■ Instructions for the task
Only the lines from the start of the data through the line containing "PI = math.pi" should be written out, exactly as they are, with both ends included and the pictures left out.

★ ★ ★

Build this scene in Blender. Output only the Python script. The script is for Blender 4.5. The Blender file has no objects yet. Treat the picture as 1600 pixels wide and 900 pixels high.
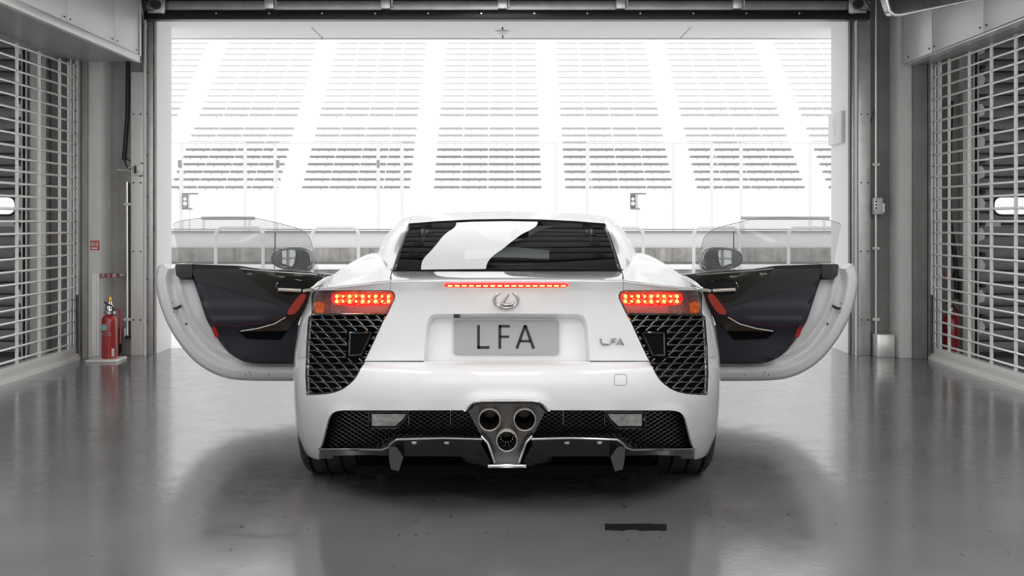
import bpy, bmesh, math, random
import numpy as np
from mathutils import Vector, Matrix
from mathutils.geometry import delaunay_2d_cdt
random.seed(7)
C = bpy.context.scene.collection
PI = math.pi

# ------------------------------------------------------------------ camera
F = 1700.0; CX = 792.0; HY = 345.0; HC = 1.17      # focal length in px, principal point, eye height
cam_d = bpy.data.cameras.new('camera'); cam = bpy.data.objects.new('camera', cam_d); C.objects.link(cam)
cam.location = (0, 0, HC); cam.rotation_euler = (PI/2, 0, 0)
cam_d.sensor_width = 36; cam_d.lens = F/1600*36
cam_d.shift_x = (800-CX)/1600; cam_d.shift_y = -(450-HY)/1600
cam_d.clip_end = 500; cam_d.clip_start = 0.05
bpy.context.scene.camera = cam
# ------------------------------------------------------------------ light
w = bpy.data.worlds.new('overcast_sky'); bpy.context.scene.world = w; w.use_nodes = True
bg = w.node_tree.nodes['Background']; bg.inputs[0].default_value = (1, 1, 1, 1); bg.inputs[1].default_value = 1.6
vs = bpy.context.scene.view_settings
bpy.context.scene.display_settings.display_device = 'sRGB'
vs.view_transform = 'Standard'; vs.look = 'None'; vs.gamma = 1; vs.exposure = 0.0; vs.use_curve_mapping = False

# ------------------------------------------------------------------ materials
def mat(name, col, rough=.5, metal=0, coat=0, emit=None, es=0, noise=None, bump=0, spec=None, scale=8, coat_rough=.03):
    m = bpy.data.materials.new(name); m.use_nodes = True; nt = m.node_tree; b = nt.nodes['Principled BSDF']
    b.inputs['Base Color'].default_value = (*col, 1); b.inputs['Roughness'].default_value = rough
    b.inputs['Metallic'].default_value = metal; b.inputs['Coat Weight'].default_value = coat
    b.inputs['Coat Roughness'].default_value = coat_rough
    if spec is not None: b.inputs['Specular IOR Level'].default_value = spec
    if emit: b.inputs['Emission Color'].default_value = (*emit, 1); b.inputs['Emission Strength'].default_value = es
    if noise or bump:
        tc = nt.nodes.new('ShaderNodeTexCoord'); n = nt.nodes.new('ShaderNodeTexNoise')
        n.inputs['Scale'].default_value = scale; n.inputs['Detail'].default_value = 8; n.inputs['Roughness'].default_value = .65
        nt.links.new(tc.outputs['Object'], n.inputs['Vector'])
        if noise:
            r = nt.nodes.new('ShaderNodeValToRGB')
            r.color_ramp.elements[0].position = .3; r.color_ramp.elements[1].position = .7
            r.color_ramp.elements[0].color = (*[c*(1-noise) for c in col], 1); r.color_ramp.elements[1].color = (*[min(1, c*(1+noise)) for c in col], 1)
            nt.links.new(n.outputs['Fac'], r.inputs['Fac']); nt.links.new(r.outputs['Color'], b.inputs['Base Color'])
        if bump:
            bp = nt.nodes.new('ShaderNodeBump'); bp.inputs['Strength'].default_value = bump; bp.inputs['Distance'].default_value = .005
            nt.links.new(n.outputs['Fac'], bp.inputs['Height']); nt.links.new(bp.outputs['Normal'], b.inputs['Normal'])
    return m

def glass(name, tint, diff=0.0, dcol=(.8, .8, .8), ior=1.5, rough=0.0):
    m = bpy.data.materials.new(name); m.use_nodes = True; nt = m.node_tree
    for n in list(nt.nodes): nt.nodes.remove(n)
    out = nt.nodes.new('ShaderNodeOutputMaterial'); tr = nt.nodes.new('ShaderNodeBsdfTransparent'); tr.inputs[0].default_value = (*tint, 1)
    gl = nt.nodes.new('ShaderNodeBsdfGlossy'); gl.inputs['Roughness'].default_value = rough; gl.inputs[0].default_value = (1, 1, 1, 1)
    fr = nt.nodes.new('ShaderNodeFresnel'); fr.inputs[0].default_value = ior
    mx = nt.nodes.new('ShaderNodeMixShader'); nt.links.new(fr.outputs[0], mx.inputs[0])
    src = tr
    if diff:
        d = nt.nodes.new('ShaderNodeBsdfDiffuse'); d.inputs[0].default_value = (*dcol, 1)
        m2 = nt.nodes.new('ShaderNodeMixShader'); m2.inputs[0].default_value = diff
        nt.links.new(tr.outputs[0], m2.inputs[1]); nt.links.new(d.outputs[0], m2.inputs[2]); src = m2
    nt.links.new(src.outputs[0], mx.inputs[1]); nt.links.new(gl.outputs[0], mx.inputs[2]); nt.links.new(mx.outputs[0], out.inputs[0])
    return m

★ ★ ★

■ The result
Build this scene in Blender. Output only the Python script. The script is for Blender 4.5. The Blender file has no objects yet. Treat the picture as 1600 pixels wide and 900 pixels high.
import bpy, bmesh, math, random
import numpy as np
from mathutils import Vector, Matrix
from mathutils.geometry import delaunay_2d_cdt
random.seed(7)
C = bpy.context.scene.collection
PI = math.pi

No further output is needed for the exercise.